Dollinger’s explanation has met with more general approval (“Papstfabeln”, Munich, 1863, 7-45). He recognizes the fable of Popess Joan as a survival of some local Roman folk-tale originally connected with certain ancient monuments and peculiar customs. An ancient statue discovered in the reign of Sixtus V, in a street near the Colosseum, which showed a figure with a child, was popularly considered to represent the popess. In the same street a monument was discovered with an inscription at the end of which occurred the well-known formula P. P. P. (propria pecunia posuit) together with a prefixed name which read: Pap. (Papirius) pater patrum. This could easily have given origin to the inscription mentioned by Jean de Mailly (see above). It was also observed that the pope did not pass along this street in solemn procession (perhaps on account of its narrowness). Further it was noticed that, on the occasion of his formal inauguration in front of the Lateran Basilica, the newly-elected pope always seated himself on a marble chair.

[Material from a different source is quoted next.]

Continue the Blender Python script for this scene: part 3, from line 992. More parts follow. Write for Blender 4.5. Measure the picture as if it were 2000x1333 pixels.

This seat was an ancient bath-stool, of which there were many in Rome; it was merely made use of by the pope to rest himself. But the imagination of the vulgar took this to signify that the sex of the pope was thereby tested, in order to prevent any further instance of a woman attaining to the Chair of St. Peter. Erroneous explanations—such as were often excogitated in the Middle Ages in connection with ancient monuments—and popular imagination are originally responsible for the fable of “Popess Joan” that uncritical chroniclers, since the middle of the thirteenth century, dignified by consigning it to their pages.